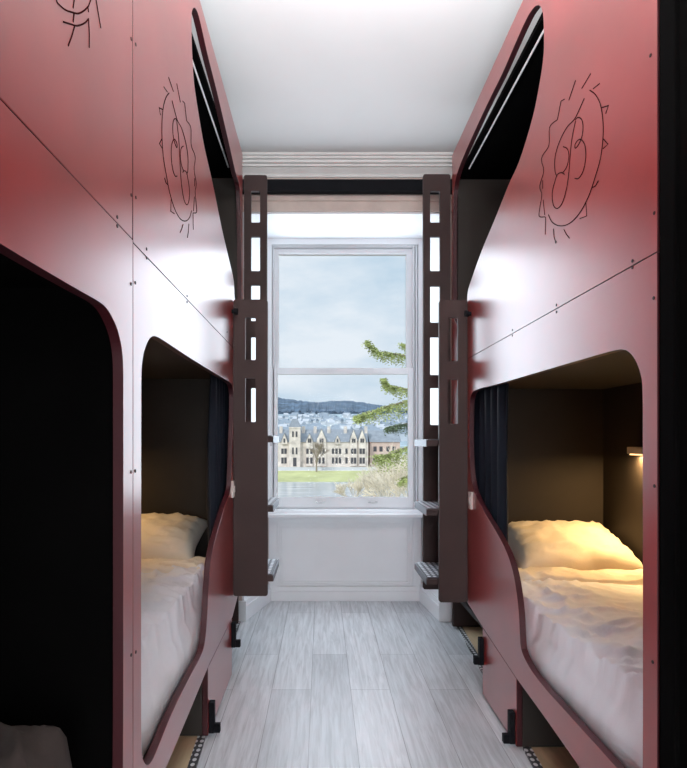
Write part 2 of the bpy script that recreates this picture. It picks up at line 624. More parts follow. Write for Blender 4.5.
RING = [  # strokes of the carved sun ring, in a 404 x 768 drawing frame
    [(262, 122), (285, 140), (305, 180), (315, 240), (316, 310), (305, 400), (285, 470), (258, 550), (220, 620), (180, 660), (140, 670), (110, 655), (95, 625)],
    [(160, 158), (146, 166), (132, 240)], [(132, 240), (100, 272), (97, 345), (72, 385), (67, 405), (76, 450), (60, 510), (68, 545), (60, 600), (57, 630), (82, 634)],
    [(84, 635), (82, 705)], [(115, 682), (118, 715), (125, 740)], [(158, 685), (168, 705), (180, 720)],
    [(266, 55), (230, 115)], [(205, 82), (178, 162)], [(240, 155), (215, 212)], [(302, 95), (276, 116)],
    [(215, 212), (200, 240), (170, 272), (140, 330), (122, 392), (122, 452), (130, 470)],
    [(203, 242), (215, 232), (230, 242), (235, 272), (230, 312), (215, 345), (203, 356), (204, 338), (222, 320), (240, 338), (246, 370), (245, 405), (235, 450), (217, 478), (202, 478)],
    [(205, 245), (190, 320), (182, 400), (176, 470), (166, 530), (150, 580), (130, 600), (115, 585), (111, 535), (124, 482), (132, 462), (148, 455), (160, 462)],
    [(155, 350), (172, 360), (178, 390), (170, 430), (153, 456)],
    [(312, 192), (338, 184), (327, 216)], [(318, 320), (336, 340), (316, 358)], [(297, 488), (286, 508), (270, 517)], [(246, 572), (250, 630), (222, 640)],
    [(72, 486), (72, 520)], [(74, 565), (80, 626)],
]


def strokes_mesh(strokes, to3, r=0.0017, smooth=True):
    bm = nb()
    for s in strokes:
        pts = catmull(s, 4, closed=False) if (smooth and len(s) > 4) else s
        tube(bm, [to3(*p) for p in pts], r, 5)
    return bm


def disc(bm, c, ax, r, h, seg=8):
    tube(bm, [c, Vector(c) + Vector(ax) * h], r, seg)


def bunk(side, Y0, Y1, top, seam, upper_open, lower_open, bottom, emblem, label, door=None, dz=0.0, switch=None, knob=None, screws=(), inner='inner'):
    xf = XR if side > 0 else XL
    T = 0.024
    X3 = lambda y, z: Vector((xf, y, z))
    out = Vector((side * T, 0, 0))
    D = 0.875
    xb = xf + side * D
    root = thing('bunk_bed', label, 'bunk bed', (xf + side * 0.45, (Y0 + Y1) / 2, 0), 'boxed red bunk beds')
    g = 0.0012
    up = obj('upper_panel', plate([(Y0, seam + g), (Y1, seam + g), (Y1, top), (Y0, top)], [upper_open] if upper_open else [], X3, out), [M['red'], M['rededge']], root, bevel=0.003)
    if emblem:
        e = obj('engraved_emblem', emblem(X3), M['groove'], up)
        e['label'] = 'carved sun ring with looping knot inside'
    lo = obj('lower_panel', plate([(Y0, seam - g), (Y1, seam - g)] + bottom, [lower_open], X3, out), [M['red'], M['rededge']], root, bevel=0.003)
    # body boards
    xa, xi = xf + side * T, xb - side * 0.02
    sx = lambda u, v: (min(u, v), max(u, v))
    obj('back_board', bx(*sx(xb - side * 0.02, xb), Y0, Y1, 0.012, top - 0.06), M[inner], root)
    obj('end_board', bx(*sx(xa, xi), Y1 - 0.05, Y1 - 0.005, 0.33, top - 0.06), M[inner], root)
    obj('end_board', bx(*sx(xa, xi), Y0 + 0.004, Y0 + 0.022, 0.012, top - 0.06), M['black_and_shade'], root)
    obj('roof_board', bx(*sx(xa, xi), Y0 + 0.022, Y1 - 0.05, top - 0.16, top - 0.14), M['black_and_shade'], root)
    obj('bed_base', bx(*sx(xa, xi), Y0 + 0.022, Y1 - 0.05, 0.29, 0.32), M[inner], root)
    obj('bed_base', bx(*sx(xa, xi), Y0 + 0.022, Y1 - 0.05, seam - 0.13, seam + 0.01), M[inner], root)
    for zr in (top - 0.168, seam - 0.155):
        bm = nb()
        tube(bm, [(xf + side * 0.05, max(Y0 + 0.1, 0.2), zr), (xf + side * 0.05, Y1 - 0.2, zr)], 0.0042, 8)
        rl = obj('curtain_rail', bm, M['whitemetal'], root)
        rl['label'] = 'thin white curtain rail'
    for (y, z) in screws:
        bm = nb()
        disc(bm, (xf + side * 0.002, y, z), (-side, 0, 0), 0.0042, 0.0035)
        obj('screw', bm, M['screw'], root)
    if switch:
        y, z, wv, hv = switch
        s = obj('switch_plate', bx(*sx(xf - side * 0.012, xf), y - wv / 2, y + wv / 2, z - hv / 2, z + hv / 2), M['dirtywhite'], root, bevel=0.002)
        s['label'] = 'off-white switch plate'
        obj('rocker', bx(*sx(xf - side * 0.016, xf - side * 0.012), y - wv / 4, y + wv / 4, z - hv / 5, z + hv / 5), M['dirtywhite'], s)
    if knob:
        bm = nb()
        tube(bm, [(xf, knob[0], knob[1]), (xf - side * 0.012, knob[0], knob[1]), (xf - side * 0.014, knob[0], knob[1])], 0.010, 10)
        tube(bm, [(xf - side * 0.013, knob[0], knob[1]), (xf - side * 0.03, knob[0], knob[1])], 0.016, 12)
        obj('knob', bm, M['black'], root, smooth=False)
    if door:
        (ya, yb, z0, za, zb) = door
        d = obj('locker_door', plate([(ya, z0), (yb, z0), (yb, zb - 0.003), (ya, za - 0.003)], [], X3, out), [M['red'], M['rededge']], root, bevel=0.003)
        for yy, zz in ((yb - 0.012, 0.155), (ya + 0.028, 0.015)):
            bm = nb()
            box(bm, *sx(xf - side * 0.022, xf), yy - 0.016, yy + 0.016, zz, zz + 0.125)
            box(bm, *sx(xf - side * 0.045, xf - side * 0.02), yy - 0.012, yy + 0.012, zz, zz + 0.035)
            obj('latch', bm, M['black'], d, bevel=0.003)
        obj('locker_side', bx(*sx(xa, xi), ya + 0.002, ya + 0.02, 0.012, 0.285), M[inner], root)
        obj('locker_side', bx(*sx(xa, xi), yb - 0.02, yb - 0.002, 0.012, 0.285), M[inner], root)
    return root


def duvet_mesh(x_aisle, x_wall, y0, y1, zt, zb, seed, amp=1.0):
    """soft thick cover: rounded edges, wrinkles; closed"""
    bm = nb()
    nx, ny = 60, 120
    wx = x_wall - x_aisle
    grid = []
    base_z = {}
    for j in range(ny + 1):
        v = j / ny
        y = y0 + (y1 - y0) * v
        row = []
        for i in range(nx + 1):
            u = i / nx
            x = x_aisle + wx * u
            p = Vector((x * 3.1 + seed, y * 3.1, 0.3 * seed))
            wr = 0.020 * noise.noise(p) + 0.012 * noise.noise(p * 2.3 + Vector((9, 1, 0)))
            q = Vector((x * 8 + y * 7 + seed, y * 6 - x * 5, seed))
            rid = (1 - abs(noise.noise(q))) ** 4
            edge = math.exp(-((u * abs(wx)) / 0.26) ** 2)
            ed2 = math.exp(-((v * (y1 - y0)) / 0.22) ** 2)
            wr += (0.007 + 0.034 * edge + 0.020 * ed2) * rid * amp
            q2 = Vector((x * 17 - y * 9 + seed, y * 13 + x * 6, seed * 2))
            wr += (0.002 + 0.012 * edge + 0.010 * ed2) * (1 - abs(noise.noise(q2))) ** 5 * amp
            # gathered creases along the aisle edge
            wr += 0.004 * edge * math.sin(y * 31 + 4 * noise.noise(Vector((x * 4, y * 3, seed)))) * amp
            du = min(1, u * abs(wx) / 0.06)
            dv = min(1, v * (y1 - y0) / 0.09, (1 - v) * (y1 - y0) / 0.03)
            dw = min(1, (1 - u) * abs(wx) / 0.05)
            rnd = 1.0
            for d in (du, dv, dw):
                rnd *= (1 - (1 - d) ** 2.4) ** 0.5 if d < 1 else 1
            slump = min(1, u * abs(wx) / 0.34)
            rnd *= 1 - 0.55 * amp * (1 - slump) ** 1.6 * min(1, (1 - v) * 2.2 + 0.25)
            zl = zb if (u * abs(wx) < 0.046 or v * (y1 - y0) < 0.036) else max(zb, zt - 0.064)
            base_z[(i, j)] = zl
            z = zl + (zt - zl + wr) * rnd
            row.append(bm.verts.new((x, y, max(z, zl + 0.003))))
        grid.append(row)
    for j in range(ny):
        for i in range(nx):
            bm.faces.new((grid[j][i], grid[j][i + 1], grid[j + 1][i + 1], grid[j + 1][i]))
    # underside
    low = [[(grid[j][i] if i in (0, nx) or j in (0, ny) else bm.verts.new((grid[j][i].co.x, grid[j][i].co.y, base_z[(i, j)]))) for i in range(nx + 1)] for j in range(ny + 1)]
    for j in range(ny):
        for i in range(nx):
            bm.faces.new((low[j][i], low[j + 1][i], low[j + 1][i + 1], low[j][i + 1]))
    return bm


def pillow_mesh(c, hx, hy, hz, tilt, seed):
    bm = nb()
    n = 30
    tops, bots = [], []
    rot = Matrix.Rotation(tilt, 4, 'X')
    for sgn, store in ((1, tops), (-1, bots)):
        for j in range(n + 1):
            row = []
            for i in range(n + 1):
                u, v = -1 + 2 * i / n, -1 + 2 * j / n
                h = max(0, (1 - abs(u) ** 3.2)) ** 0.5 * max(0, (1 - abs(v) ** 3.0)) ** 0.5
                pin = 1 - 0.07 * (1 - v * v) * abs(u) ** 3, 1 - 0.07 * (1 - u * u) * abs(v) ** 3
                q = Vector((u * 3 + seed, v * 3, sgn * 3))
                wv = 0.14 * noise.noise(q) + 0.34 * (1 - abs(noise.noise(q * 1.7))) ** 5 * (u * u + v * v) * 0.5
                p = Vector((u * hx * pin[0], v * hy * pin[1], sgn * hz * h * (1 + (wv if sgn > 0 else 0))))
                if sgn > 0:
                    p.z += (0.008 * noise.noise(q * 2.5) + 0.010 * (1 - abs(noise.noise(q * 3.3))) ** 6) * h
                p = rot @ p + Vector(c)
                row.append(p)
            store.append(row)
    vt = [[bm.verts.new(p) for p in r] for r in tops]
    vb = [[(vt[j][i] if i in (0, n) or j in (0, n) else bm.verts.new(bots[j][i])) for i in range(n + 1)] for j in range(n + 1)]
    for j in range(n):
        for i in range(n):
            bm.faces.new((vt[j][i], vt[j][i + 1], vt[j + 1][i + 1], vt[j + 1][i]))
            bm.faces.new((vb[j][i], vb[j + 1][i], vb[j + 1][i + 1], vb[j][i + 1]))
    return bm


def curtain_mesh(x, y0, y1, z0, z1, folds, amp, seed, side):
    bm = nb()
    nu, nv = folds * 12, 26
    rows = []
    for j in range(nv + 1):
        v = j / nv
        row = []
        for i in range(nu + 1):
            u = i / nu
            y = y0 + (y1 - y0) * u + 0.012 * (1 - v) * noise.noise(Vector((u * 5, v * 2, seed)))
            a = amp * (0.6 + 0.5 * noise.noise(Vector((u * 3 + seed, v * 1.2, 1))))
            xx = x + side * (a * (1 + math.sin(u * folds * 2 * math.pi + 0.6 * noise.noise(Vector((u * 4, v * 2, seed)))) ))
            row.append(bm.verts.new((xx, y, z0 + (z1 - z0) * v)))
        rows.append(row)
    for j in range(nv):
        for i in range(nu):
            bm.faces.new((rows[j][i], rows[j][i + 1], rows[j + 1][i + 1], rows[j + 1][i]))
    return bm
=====
#### What you are asked to do:
Extract the lines exactly, please: the first line of the listing, the line with "tube(bm, [c, Vector(c)", and every line between them, but no pictures.

#### Result:
Write part 2 of the bpy script that recreates this picture. It picks up at line 624. More parts follow. Write for Blender 4.5.
RING = [  # strokes of the carved sun ring, in a 404 x 768 drawing frame
    [(262, 122), (285, 140), (305, 180), (315, 240), (316, 310), (305, 400), (285, 470), (258, 550), (220, 620), (180, 660), (140, 670), (110, 655), (95, 625)],
    [(160, 158), (146, 166), (132, 240)], [(132, 240), (100, 272), (97, 345), (72, 385), (67, 405), (76, 450), (60, 510), (68, 545), (60, 600), (57, 630), (82, 634)],
    [(84, 635), (82, 705)], [(115, 682), (118, 715), (125, 740)], [(158, 685), (168, 705), (180, 720)],
    [(266, 55), (230, 115)], [(205, 82), (178, 162)], [(240, 155), (215, 212)], [(302, 95), (276, 116)],
    [(215, 212), (200, 240), (170, 272), (140, 330), (122, 392), (122, 452), (130, 470)],
    [(203, 242), (215, 232), (230, 242), (235, 272), (230, 312), (215, 345), (203, 356), (204, 338), (222, 320), (240, 338), (246, 370), (245, 405), (235, 450), (217, 478), (202, 478)],
    [(205, 245), (190, 320), (182, 400), (176, 470), (166, 530), (150, 580), (130, 600), (115, 585), (111, 535), (124, 482), (132, 462), (148, 455), (160, 462)],
    [(155, 350), (172, 360), (178, 390), (170, 430), (153, 456)],
    [(312, 192), (338, 184), (327, 216)], [(318, 320), (336, 340), (316, 358)], [(297, 488), (286, 508), (270, 517)], [(246, 572), (250, 630), (222, 640)],
    [(72, 486), (72, 520)], [(74, 565), (80, 626)],
]


def strokes_mesh(strokes, to3, r=0.0017, smooth=True):
    bm = nb()
    for s in strokes:
        pts = catmull(s, 4, closed=False) if (smooth and len(s) > 4) else s
        tube(bm, [to3(*p) for p in pts], r, 5)
    return bm


def disc(bm, c, ax, r, h, seg=8):
    tube(bm, [c, Vector(c) + Vector(ax) * h], r, seg)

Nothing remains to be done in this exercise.